私が死について考えるきっかけになったのは小学生のときの「祖父の死」だった。葬儀の後、死とはなにか考えているうちに「死=永遠に目覚めない眠り」であることに気づき、言いようのない恐怖に襲われた。この恐怖感は今も抜けない。
だが、生来の歴史好きが深化していく中で、死に対する恐怖の一部が死に対する興味に変わり、墓や葬制、死生観などに関心を持つようになった。その結果、今では古墳の研究をしている。
死に対する恐怖がなぜ死に対する興味に転じたのかはよくわからないが、子供の頃から墓地に行くことに抵抗はなかったので、私が墓に関心を持つのは必然だったかもしれない。
死に対する恐怖は大学生時代の「祖母の死」で一度蒸し返されたが、この時は新たに即身仏に関心を持つようになった。どうも私は死の研究から逃れられないらしい。
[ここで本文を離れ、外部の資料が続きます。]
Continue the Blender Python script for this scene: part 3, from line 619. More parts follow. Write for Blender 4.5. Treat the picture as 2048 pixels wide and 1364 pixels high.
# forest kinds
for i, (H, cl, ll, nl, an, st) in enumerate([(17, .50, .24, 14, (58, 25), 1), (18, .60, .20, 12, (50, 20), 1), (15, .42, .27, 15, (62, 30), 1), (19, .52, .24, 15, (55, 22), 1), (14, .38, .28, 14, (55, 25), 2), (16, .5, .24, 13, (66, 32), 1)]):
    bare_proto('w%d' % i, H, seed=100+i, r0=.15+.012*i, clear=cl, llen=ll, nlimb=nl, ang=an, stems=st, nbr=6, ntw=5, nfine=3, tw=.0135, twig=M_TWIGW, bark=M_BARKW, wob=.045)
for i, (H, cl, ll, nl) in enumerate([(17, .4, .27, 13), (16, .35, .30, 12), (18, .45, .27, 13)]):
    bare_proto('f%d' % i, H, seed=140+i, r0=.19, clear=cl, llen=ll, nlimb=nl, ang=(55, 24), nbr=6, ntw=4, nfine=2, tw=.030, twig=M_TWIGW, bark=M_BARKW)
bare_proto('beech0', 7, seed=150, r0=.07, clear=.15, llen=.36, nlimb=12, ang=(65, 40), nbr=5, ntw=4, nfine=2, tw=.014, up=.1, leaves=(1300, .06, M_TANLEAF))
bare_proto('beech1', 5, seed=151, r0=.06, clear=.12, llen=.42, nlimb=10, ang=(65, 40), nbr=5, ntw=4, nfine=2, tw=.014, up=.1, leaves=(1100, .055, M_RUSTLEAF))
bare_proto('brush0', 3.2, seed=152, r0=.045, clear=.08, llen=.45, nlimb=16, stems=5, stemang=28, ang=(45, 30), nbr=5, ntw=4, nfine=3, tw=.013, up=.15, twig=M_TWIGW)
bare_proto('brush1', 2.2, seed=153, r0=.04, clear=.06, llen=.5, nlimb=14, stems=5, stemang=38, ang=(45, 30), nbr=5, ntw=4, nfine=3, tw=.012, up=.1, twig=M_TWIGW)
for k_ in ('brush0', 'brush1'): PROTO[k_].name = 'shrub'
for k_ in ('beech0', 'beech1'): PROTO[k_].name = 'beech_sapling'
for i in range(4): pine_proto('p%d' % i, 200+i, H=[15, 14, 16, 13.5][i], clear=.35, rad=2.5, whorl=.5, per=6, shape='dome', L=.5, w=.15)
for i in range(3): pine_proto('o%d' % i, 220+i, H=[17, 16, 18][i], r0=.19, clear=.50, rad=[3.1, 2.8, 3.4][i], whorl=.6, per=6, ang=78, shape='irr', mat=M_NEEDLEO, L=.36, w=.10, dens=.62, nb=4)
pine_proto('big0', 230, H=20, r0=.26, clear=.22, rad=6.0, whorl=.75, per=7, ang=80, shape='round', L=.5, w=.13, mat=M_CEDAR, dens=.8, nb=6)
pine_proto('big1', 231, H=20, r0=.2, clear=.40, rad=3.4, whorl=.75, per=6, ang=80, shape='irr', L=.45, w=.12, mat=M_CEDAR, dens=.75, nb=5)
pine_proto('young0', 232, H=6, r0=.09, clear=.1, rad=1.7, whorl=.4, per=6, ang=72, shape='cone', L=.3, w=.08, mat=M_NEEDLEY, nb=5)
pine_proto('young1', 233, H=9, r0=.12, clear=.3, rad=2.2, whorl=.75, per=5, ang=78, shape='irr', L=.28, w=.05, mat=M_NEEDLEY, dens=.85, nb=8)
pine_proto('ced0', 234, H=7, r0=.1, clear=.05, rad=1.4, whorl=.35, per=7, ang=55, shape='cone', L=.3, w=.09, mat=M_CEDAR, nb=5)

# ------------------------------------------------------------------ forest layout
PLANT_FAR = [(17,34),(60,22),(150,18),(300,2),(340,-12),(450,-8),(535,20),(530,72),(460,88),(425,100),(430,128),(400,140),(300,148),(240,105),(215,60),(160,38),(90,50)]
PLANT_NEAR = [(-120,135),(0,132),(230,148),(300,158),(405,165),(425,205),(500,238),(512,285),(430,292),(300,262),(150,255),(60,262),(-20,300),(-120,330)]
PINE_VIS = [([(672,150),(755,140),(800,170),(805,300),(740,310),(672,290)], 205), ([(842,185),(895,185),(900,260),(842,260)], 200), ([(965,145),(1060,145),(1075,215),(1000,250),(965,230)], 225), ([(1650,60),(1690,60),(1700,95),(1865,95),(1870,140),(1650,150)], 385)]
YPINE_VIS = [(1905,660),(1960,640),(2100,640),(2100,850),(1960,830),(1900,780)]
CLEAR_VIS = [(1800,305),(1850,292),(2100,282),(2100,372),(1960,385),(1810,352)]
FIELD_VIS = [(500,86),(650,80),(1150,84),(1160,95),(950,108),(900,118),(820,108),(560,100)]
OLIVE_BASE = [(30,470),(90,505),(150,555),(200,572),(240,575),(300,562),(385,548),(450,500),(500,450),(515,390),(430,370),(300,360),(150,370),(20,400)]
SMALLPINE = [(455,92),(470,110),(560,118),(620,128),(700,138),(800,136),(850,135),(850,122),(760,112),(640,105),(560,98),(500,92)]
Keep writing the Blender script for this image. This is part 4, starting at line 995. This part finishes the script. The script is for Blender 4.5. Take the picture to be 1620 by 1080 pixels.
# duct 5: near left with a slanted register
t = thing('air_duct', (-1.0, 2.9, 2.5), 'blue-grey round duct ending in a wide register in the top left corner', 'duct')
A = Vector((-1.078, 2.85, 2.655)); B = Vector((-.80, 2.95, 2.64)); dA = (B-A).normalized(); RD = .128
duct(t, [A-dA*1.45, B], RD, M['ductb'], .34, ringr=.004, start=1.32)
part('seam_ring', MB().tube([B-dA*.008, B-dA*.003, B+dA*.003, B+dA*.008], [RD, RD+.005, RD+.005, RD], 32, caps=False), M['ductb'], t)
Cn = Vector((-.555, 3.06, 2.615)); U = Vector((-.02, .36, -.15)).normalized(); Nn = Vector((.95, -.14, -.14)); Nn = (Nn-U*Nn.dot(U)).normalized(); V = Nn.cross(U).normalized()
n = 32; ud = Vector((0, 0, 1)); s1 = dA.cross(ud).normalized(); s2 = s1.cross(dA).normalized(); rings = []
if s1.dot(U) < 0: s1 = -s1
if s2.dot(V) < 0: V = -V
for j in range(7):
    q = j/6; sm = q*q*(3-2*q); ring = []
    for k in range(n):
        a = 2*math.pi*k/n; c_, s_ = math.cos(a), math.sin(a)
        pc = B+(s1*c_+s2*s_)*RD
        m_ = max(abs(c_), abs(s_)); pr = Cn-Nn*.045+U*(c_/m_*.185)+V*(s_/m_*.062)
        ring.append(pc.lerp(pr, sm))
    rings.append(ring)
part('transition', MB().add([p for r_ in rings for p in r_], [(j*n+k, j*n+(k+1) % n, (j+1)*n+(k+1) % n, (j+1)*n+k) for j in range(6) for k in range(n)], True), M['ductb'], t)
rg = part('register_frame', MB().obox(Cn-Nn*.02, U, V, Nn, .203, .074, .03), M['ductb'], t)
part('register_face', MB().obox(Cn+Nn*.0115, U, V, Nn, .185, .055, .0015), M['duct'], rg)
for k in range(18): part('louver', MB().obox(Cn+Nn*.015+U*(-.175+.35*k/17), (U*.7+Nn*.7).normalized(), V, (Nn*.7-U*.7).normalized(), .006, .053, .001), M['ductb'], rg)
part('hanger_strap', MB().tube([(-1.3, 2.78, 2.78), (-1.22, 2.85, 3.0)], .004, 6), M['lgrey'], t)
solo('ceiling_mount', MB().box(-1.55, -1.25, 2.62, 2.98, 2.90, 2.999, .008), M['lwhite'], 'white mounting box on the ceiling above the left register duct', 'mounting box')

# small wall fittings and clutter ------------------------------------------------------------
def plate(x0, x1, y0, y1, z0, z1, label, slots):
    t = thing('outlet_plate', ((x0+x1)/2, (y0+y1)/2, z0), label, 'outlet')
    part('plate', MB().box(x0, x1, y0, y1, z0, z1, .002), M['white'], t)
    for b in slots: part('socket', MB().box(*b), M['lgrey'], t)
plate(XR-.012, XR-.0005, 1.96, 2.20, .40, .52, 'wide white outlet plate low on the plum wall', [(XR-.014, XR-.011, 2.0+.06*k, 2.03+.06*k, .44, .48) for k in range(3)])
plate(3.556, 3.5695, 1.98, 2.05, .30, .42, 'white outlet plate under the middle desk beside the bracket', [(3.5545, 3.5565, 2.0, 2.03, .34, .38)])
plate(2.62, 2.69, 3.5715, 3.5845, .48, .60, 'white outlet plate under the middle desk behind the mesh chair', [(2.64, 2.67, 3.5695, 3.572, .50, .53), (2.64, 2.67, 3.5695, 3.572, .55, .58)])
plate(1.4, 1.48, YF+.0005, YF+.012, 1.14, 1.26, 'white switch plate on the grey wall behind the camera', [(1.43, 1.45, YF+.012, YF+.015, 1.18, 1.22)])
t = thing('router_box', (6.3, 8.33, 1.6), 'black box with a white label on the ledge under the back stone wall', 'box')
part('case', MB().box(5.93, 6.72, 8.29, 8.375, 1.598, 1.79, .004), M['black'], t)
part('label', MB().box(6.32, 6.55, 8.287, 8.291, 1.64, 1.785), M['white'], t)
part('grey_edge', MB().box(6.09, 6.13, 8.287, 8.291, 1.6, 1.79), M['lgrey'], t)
私が死にまつわる葬制や墓、死生観などを調べているのは、死への恐怖に打ち克つためかもしれない。その苦闘は今も続く(楽しんでいるが)。

死後の世界は死の恐怖を和らげるために生まれた?

死というものは生きている限り避けられない存在である。死から蘇った(臨死体験を指すわけではない)人はいない。したがって、死というものがどういうものかを追体験することはできない。そうした不可逆性こそが死の恐怖を生み出したと言えよう。
死の恐怖の克服、それは人類の永遠の課題であろう。